USA network’s Dig, a 10-episode, so-called “event series” largely set in Jerusalem, seems determined to be a sedative instead of a pulse-quickener. It’s the latest would-be mind bender from Tom Kring, who seems to have lost his fastball in the years since his brilliant early episodes of NBC’s Heroes.

Describing exactly what’s going on in Dig may be a tougher challenge than staying awake throughout Thursday’s all-important place-setter. There’s no joy in saying that, as Dan Rather is still wont to say.
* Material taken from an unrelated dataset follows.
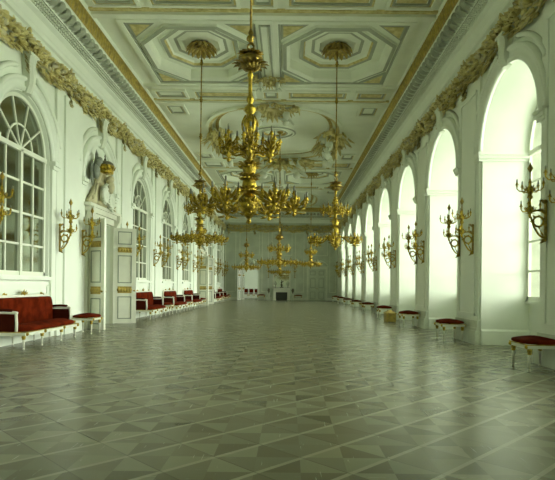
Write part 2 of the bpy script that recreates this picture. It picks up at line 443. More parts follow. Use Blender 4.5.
# far wall, with the open doorway at its left and a room beyond
EDX, EDW, EDH = -3.42, .72, 2.80
b = MB(PE)
WT = ZC+.3
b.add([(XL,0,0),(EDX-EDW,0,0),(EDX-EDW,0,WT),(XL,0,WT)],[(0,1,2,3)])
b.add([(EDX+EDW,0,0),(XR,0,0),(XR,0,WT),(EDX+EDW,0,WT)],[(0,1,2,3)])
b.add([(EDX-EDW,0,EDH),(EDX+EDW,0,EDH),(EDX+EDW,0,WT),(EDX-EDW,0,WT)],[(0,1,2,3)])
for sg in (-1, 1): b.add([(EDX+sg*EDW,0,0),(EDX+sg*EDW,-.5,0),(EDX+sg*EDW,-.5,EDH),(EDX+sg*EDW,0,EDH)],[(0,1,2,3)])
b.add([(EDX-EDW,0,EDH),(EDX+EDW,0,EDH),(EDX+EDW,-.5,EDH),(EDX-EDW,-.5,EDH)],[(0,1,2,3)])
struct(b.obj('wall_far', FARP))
b = MB()                                                                # the adjoining room, lit by its own window
x0, x1, y0, y1, h = -5.2, 1.0, YE+.5, YE+6.5, 4.4
b.add([(x0,y0,h),(x1,y0,h),(x1,y1,h),(x0,y1,h)],[(0,1,2,3)])
b.add([(x0,y0,0),(x0,y1,0),(x0,y1,h),(x0,y0,h)],[(0,1,2,3)])
b.add([(x0,y1,0),(x1,y1,0),(x1,y1,h),(x0,y1,h)],[(0,1,2,3)])
b.add([(x0,y0,0),(EDX-EDW,y0,0),(EDX-EDW,y0,h),(x0,y0,h)],[(0,1,2,3)])
b.add([(EDX+EDW,y0,0),(x1,y0,0),(x1,y0,h),(EDX+EDW,y0,h)],[(0,1,2,3)])
b.add([(EDX-EDW,y0,EDH),(EDX+EDW,y0,EDH),(EDX+EDW,y0,h),(EDX-EDW,y0,h)],[(0,1,2,3)])
wy0, wy1 = y0+4.0, y0+4.9
b.add([(x1,y0,0),(x1,wy0,0),(x1,wy0,h),(x1,y0,h)],[(0,1,2,3)]); b.add([(x1,wy1,0),(x1,y1,0),(x1,y1,h),(x1,wy1,h)],[(0,1,2,3)])
b.add([(x1,wy0,0),(x1,wy1,0),(x1,wy1,.6),(x1,wy0,.6)],[(0,1,2,3)]); b.add([(x1,wy0,3.9),(x1,wy1,3.9),(x1,wy1,h),(x1,wy0,h)],[(0,1,2,3)])
struct(b.obj('wall_adjoining', PLASTER))
b = MB(); b.box((x0-.1, YE+.25, -.2), (x1+.1, y1+.1, 0)); struct(b.obj('floor_adjoining', PARQ))
b = MB(); b.box((XL-.2, YB-.15, 0), (XR+RDEP, YB, ZC+.3)); struct(b.obj('wall_near', PLASTER))

# far wall mouldings
t = MB(PE)
def rect_mould(t, x0, x1, z0, z1, w=.06, d=.035):
    t.box((x0,0,z0),(x1,d,z0+w)); t.box((x0,0,z1-w),(x1,d,z1)); t.box((x0,0,z0+w),(x0+w,d,z1-w)); t.box((x1-w,0,z0+w),(x1,d,z1-w))
for x0_, x1_ in ((XL+.1,-4.6),(-2.35,-1.75),(.55,1.35),(3.55,XR-.1)): rect_mould(t, x0_, x1_, .7, 5.9)
for x0_, x1_ in ((-4.3,-2.55),(-1.5,.3),(1.6,3.4)): rect_mould(t, x0_, x1_, 3.9, 5.9)
t.box((XL,0,0),(EDX-EDW-.15,.05,.25)); t.box((EDX+EDW+.15,0,0),(-1.45,.05,.25)); t.box((.25,0,0),(1.62,.05,.25)); t.box((3.35,0,0),(XR,.05,.25))
for c, w, h in ((EDX, EDW, EDH), (2.48, .74, 2.72)):
    t.box((c-w-.16,0,0),(c-w,.10,h+.02)); t.box((c+w,0,0),(c+w+.16,.10,h+.02)); t.box((c-w-.16,0,h+.02),(c+w+.16,.10,h+.18))
    t.box((c-w-.26,0,h+.18),(c+w+.26,.20,h+.26))
    t.sm = True; t.arc(c, h-.35, [(1.05,0),(1.05,.16),(1.17,.20),(1.18,0)], PI*.22, PI*.78, 12); t.sm = False
    for e in (-1, 1): t.blob((c+e*.3, .1, h+.5), .2); t.blob((c, .14, h+.62), .24)
struct(t.obj('trim_5', STUCCO))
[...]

But man, life’s too short to be dawdled away like this.

The principal stars are Jason Isaacs as emotionally wounded FBI agent Peter Connelly and Anne Heche as his boss and sometime bedmate, Lynn Monahan. They’re based in Jerusalem, where Peter is transferred in hopes of shedding his “personal demons.” Principal among them is the apparent mysterious death of his daughter. Or maybe she’s just missing. It’s not readily apparent, although I may have blacked out and missed a sequence or two while trying to get through this big head-deadening muddle.

Dig also journeys to Oppland, Norway, where a “red heifer without defect” is slaughtered in compliance with “Numbers XIX.” And in a very isolated New Mexico compound, a little boy is being groomed to meet his “destiny,” which is now. Prototypical religious nut Tad Billingham (David Costabile) is at the controls while a dutiful but kindly acolyte named Debbie (Lauren Ambrose from Six Feet Under) tries to keep the boy halfway entertained during his incubation.

Back in Jerusalem, Connelly is pursuing a fugitive when he’s stopped in his tracks by a redheaded young woman. She vanishes but later returns to his line of sight and introduces herself as Emma Wilson (Alison Sudol), a Pennsylvania college student who’s participating in an archaeological dig. But Emma also escorts Connelly to a deep underground lair where the Ark of the Covenant just might be hidden. They’re soon skinny-dipping in a pool of holy water after she convinces him to jump right in. A kiss is exchanged, with Emma the instigator, before a gaggle of chanting robe-wearers arrives. So they make their escape seemingly undetected. By the way, Emma otherwise reminds Connelly of his daughter.

All of this unfolds at an artery-hardening, cranium-numbing pace. Near the end of the first episode, things begin happening a bit faster while the overall confusion remains firmly in place. Did we mention “the high priest’s breastplate” that in the right hands enables its possessor to talk to God? “And in the wrong hands . . .?” That question is left dangling amid all the other frayed loose ends.

Isaacs seems to be trying hard in the service of whatever’s going on here. Heche is called on to be mostly prickly and “official” following their highly unauthorized sack time together. They’re not exactly a dynamic duo.

Besides the aforementioned “Numbers XIX” red heifer stuff, Dig’s printed prelude quotes the wisdom of R.E.M. Namely, “It’s the end of the world as we know it.”

Maybe so. But this thing appears to be going nowhere fast. And it’s already taking way too long to get there.